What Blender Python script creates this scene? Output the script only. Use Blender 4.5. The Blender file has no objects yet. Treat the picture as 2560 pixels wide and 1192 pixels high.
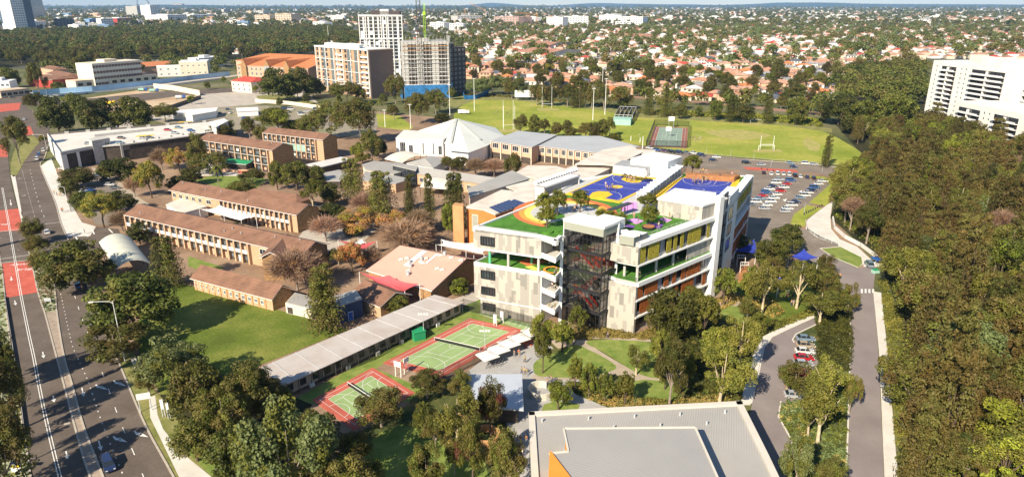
import bpy,bmesh,math,random
import numpy as np
from mathutils import Vector,Matrix
from mathutils.geometry import tessellate_polygon
S = bpy.context.scene
COL = S.collection
R = math.radians
# ------------------------------------------------------------------ camera
FPX,CAMH,CX,CY,HOR = 1700.0,80.0,1280.0,596.0,12.0     # focal length and horizon measured on the 2560 px photograph
PITCH = math.atan((CY-HOR)/FPX)
cam_d = bpy.data.cameras.new('camera'); cam = bpy.data.objects.new('camera',cam_d); COL.objects.link(cam)
cam_d.sensor_width = 36.0; cam_d.lens = 36.0*FPX/2560.0
cam_d.clip_start = 1.0; cam_d.clip_end = 60000.0
cam.location = (0,0,CAMH); cam.rotation_euler = (math.pi/2-PITCH,0,0)
S.camera = cam
# ------------------------------------------------------------------ world and sun
SUN_EL,SUN_TO = 35.0,56.0            # elevation; shadows run towards this azimuth (deg from +X towards +Y)
W = bpy.data.worlds.new("World"); S.world = W; W.use_nodes = True
nt = W.node_tree; nt.nodes.clear()
sky = nt.nodes.new('ShaderNodeTexSky'); sky.sky_type = 'NISHITA'; sky.sun_disc = False
sky.sun_elevation = R(SUN_EL)
sdir = Vector((-math.cos(R(SUN_TO))*math.cos(R(SUN_EL)),-math.sin(R(SUN_TO))*math.cos(R(SUN_EL)),math.sin(R(SUN_EL))))
sky.sun_rotation = math.atan2(sdir.x,sdir.y)
sky.altitude = 80; sky.air_density = 1.0; sky.dust_density = 0.0; sky.ozone_density = 2.5
bg = nt.nodes.new('ShaderNodeBackground'); bg.inputs['Strength'].default_value = 0.075
out = nt.nodes.new('ShaderNodeOutputWorld')
nt.links.new(sky.outputs[0],bg.inputs[0]); nt.links.new(bg.outputs[0],out.inputs[0])
sun_d = bpy.data.lights.new('sun','SUN'); sun_d.energy = 5.0; sun_d.angle = R(0.5); sun_d.color = (1.0,0.88,0.69)
sun = bpy.data.objects.new('sun',sun_d); COL.objects.link(sun)
sun.rotation_euler = sdir.to_track_quat('Z','Y').to_euler(); sun.location = (0,0,200)
S.view_settings.view_transform = 'Standard'; S.view_settings.look = 'None'
S.view_settings.exposure = 0.92; S.view_settings.gamma = 1.0
S.render.engine = 'CYCLES'
S.cycles.max_bounces = 6; S.cycles.diffuse_bounces = 2; S.cycles.glossy_bounces = 2
S.cycles.transmission_bounces = 4; S.cycles.transparent_max_bounces = 8; S.cycles.volume_bounces = 0

# ------------------------------------------------------------------ survey helpers: photo pixel at height z -> point of the place
def G(u,v,z=0.0):
    x = (u-CX)/FPX; y = (v-CY)/FPX
    t = (CAMH-z)/(math.sin(PITCH)+y*math.cos(PITCH))
    return (x*t,(math.cos(PITCH)-y*math.sin(PITCH))*t)
def P(u,v,z=0.0):
    g = G(u,v,z); return Vector((g[0],g[1],z))
def PX(x,y,z):
    d = y*math.cos(PITCH)+(CAMH-z)*math.sin(PITCH); dn = (CAMH-z)*math.cos(PITCH)-y*math.sin(PITCH)
    return CX+FPX*x/d,CY+FPX*dn/d
def inpoly(x,y,poly):
    c = False; n = len(poly); j = n-1
    for i in range(n):
        xi,yi = poly[i][0],poly[i][1]; xj,yj = poly[j][0],poly[j][1]
        if (yi > y) != (yj > y) and x < (xj-xi)*(y-yi)/(yj-yi)+xi: c = not c
        j = i
    return c
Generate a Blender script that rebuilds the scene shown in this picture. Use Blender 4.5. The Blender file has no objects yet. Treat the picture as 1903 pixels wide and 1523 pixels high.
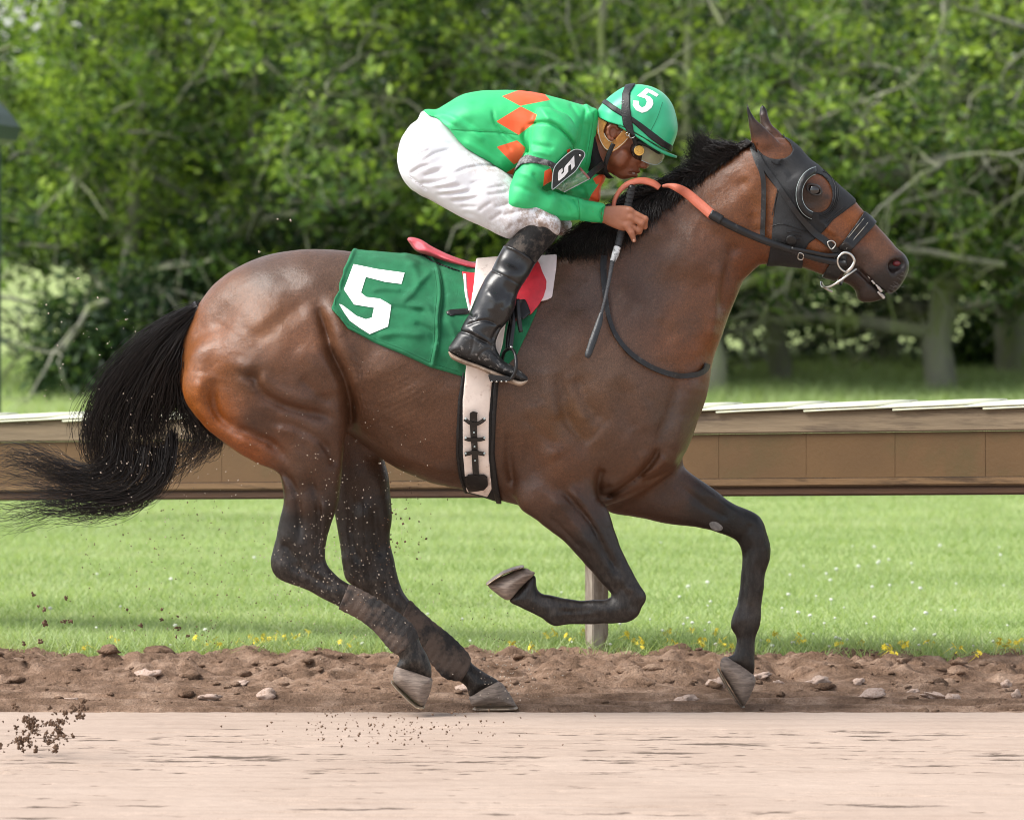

· · ·

What you are asked to do:
All of the records need repeating exactly, except for the pictures.

The solution:
What Blender Python script creates this scene? Output the script only. Use Blender 4.5. The Blender file has no objects yet. Treat the picture as 2560 pixels wide and 1192 pixels high.
import bpy,bmesh,math,random
import numpy as np
from mathutils import Vector,Matrix
from mathutils.geometry import tessellate_polygon
S = bpy.context.scene
COL = S.collection
R = math.radians
# ------------------------------------------------------------------ camera
FPX,CAMH,CX,CY,HOR = 1700.0,80.0,1280.0,596.0,12.0     # focal length and horizon measured on the 2560 px photograph
PITCH = math.atan((CY-HOR)/FPX)
cam_d = bpy.data.cameras.new('camera'); cam = bpy.data.objects.new('camera',cam_d); COL.objects.link(cam)
cam_d.sensor_width = 36.0; cam_d.lens = 36.0*FPX/2560.0
cam_d.clip_start = 1.0; cam_d.clip_end = 60000.0
cam.location = (0,0,CAMH); cam.rotation_euler = (math.pi/2-PITCH,0,0)
S.camera = cam
# ------------------------------------------------------------------ world and sun
SUN_EL,SUN_TO = 35.0,56.0            # elevation; shadows run towards this azimuth (deg from +X towards +Y)
W = bpy.data.worlds.new("World"); S.world = W; W.use_nodes = True
nt = W.node_tree; nt.nodes.clear()
sky = nt.nodes.new('ShaderNodeTexSky'); sky.sky_type = 'NISHITA'; sky.sun_disc = False
sky.sun_elevation = R(SUN_EL)
sdir = Vector((-math.cos(R(SUN_TO))*math.cos(R(SUN_EL)),-math.sin(R(SUN_TO))*math.cos(R(SUN_EL)),math.sin(R(SUN_EL))))
sky.sun_rotation = math.atan2(sdir.x,sdir.y)
sky.altitude = 80; sky.air_density = 1.0; sky.dust_density = 0.0; sky.ozone_density = 2.5
bg = nt.nodes.new('ShaderNodeBackground'); bg.inputs['Strength'].default_value = 0.075
out = nt.nodes.new('ShaderNodeOutputWorld')
nt.links.new(sky.outputs[0],bg.inputs[0]); nt.links.new(bg.outputs[0],out.inputs[0])
sun_d = bpy.data.lights.new('sun','SUN'); sun_d.energy = 5.0; sun_d.angle = R(0.5); sun_d.color = (1.0,0.88,0.69)
sun = bpy.data.objects.new('sun',sun_d); COL.objects.link(sun)
sun.rotation_euler = sdir.to_track_quat('Z','Y').to_euler(); sun.location = (0,0,200)
S.view_settings.view_transform = 'Standard'; S.view_settings.look = 'None'
S.view_settings.exposure = 0.92; S.view_settings.gamma = 1.0
S.render.engine = 'CYCLES'
S.cycles.max_bounces = 6; S.cycles.diffuse_bounces = 2; S.cycles.glossy_bounces = 2
S.cycles.transmission_bounces = 4; S.cycles.transparent_max_bounces = 8; S.cycles.volume_bounces = 0

# ------------------------------------------------------------------ survey helpers: photo pixel at height z -> point of the place
def G(u,v,z=0.0):
    x = (u-CX)/FPX; y = (v-CY)/FPX
    t = (CAMH-z)/(math.sin(PITCH)+y*math.cos(PITCH))
    return (x*t,(math.cos(PITCH)-y*math.sin(PITCH))*t)
def P(u,v,z=0.0):
    g = G(u,v,z); return Vector((g[0],g[1],z))
def PX(x,y,z):
    d = y*math.cos(PITCH)+(CAMH-z)*math.sin(PITCH); dn = (CAMH-z)*math.cos(PITCH)-y*math.sin(PITCH)
    return CX+FPX*x/d,CY+FPX*dn/d
def inpoly(x,y,poly):
    c = False; n = len(poly); j = n-1
    for i in range(n):
        xi,yi = poly[i][0],poly[i][1]; xj,yj = poly[j][0],poly[j][1]
        if (yi > y) != (yj > y) and x < (xj-xi)*(y-yi)/(yj-yi)+xi: c = not c
        j = i
    return c
Generate a Blender script that rebuilds the scene shown in this picture. Use Blender 4.5. The Blender file has no objects yet. Treat the picture as 1903 pixels wide and 1523 pixels high.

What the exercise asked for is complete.